Evet, bizler O'nu ancak kendisini bize tanıttığı ölçüde tanıyabiliriz. Zira kendisini en iyi tanıyan ve yine en iyi tanıtacak olan kendisidir. Ve yine bir diğer sure İhlas suresi Allah' ın varlığını, birliğini ve benzersizliğini anlatan son derece veciz ve harika bir ifadeye sahiptir. Her bir ayet birbirine netice verecek ve birbirine delil olacak özelliktedir. Dinin temel esası olan tevhidi en halis ve en güzel şekilde ifade ettiği için bu sureye İhlas denilmiştir. Bu sure bize ''Allah'ın varlığı ve birliği konusunda O' nun uluhiyetine yakışmayan her karışık ve yanlış düşünceden uzak halis bilgileri vermektedir. Surenin meali şöyledir;


"De ki O Allah, Ehad'dir. (tektir) Samed'dir. Doğurmamış, doğurulmamıştır. Hiçbir şey O'nun dengi değildir."


Değindiğimiz her iki surede de Allah ismi geçmekte. Allah özel bir isimdir ve Allah' ın en kapsamlı isimlerindendir. Hz. Ali (a.s) Allah kelimesi için şöyle buyurmuştur;


''Allah yaratıkların kendisinde şaşkınlığa düştüğü ve kendisine aşık oldukları bir mabud anlamını veriyor. Gözlerden gizli olan akılların idrak edemediği varlık Allah'tır."


Evet, Allah isminin çok kapsayıcı olması hasebiyle yine bir başka ayette diğer sıfatlara da vasıf olduğu görülmektedir;


''O, kendisinden başka hiçbir ilah bulunmayan Allah'tır. O, mülkün gerçek sahibi, kutsal (her türlü eksiklikten uzak) barış ve esenlik kaynağı, güven veren, gözetip koruyan, mutlak güç sahibi, düzeltip ıslah eden ve dilediğini yaptıran ve büyüklükte essiz olan Allah'tır." (Haşr suresi 23.ayet)
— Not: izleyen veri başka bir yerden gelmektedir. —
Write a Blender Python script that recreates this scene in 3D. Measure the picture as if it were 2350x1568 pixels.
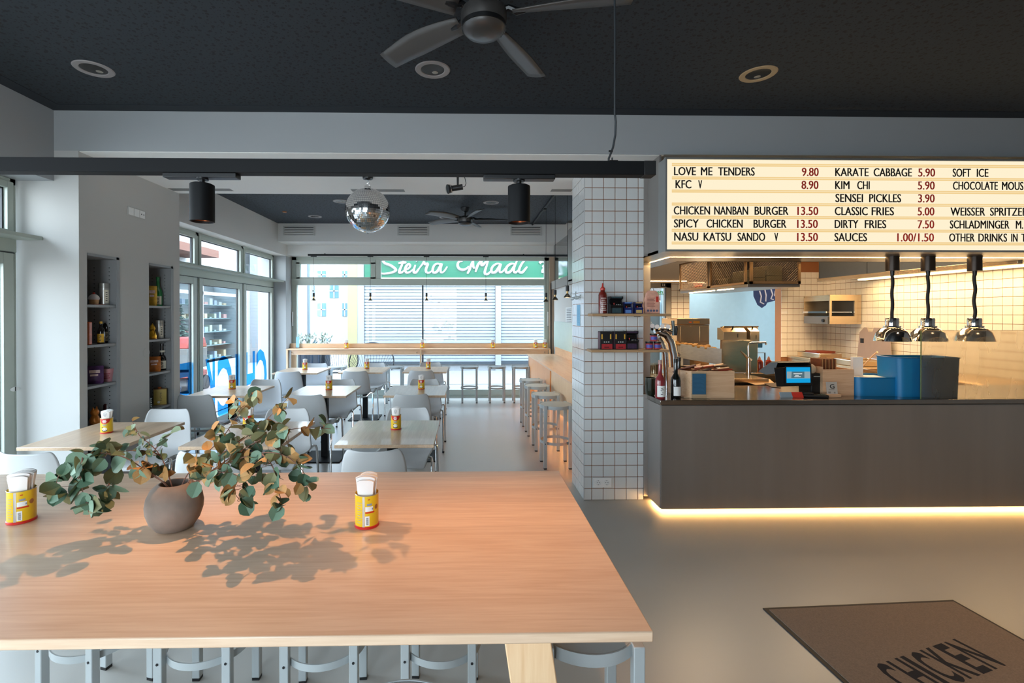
import bpy, math, random
from mathutils import Vector, Matrix
random.seed(7)
PI = math.pi
for o in list(bpy.data.objects): bpy.data.objects.remove(o)
C = bpy.context.scene.collection

# ---------------------------------------------------------------- camera
F = 1100.0; CH = 1.61; YAW = math.radians(1.1); PITCH = math.radians(0.3); PX = 1091.0; PY = 721 + F * math.tan(PITCH)
cam_d = bpy.data.cameras.new('camera'); cam = bpy.data.objects.new('camera', cam_d); C.objects.link(cam)
cam.location = (0, 0, CH); cam.rotation_euler = (PI / 2 - PITCH, 0, -YAW)
cam_d.sensor_width = 36; cam_d.sensor_fit = 'HORIZONTAL'; cam_d.lens = 36 * F / 2350
cam_d.shift_x = (1175 - PX) / 2350; cam_d.shift_y = -(784 - PY) / 2350
cam_d.clip_start = 0.05; cam_d.clip_end = 200
bpy.context.scene.camera = cam
# ---------------------------------------------------------------- world, exposure
sc = bpy.context.scene
sc.view_settings.view_transform = 'Standard'; sc.view_settings.look = 'None'; sc.view_settings.gamma = 1
sc.view_settings.use_curve_mapping = False; sc.view_settings.exposure = 0.0
w = bpy.data.worlds.new('sky'); sc.world = w; w.use_nodes = True
nt = w.node_tree; bg = nt.nodes['Background']
tc = nt.nodes.new('ShaderNodeTexCoord'); gr = nt.nodes.new('ShaderNodeSeparateXYZ'); rp = nt.nodes.new('ShaderNodeValToRGB')
nt.links.new(tc.outputs['Generated'], gr.inputs[0]); nt.links.new(gr.outputs['Z'], rp.inputs[0]); nt.links.new(rp.outputs[0], bg.inputs[0])
rp.color_ramp.elements[0].position = 0.0; rp.color_ramp.elements[0].color = (0.80, 0.92, 1.0, 1)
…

Allah kelimesini kapsamlı ve genel bir isim olduğuna en açık şekilde şahitlik ve delalet eden bir diğeri ise, iman ve tevhidi ibraz etmenin sadece ''la ilahe illallah'' cümlesiyle mümkün olmasıdır. Bu cümlenin dışında hiçbir cümleyle iman ve tevhit inancı gerçekleşemez. ''la ilahe ille'l alim'' veya ''la ilahe illa'r razık'' v.b cümleler tek başına tevhit ve İslam'a delil olamazlar.


Elbette Yüce Allah'ın sıfatları bunlarla sınırlı değil. Burada sadece bir kaçına değindik. Kuran'ı Kerim'de toplamda Allah' ın 99 tane sıfatı zikredilmiştir. Ve hepside Yüce yaratıcıyı tanımamız için bir ışıktır. Allah'u Teala hepimize bu ışıklardan faydalanmayı ve böylelikle ona ulaşmayı nasip etsin inşallah.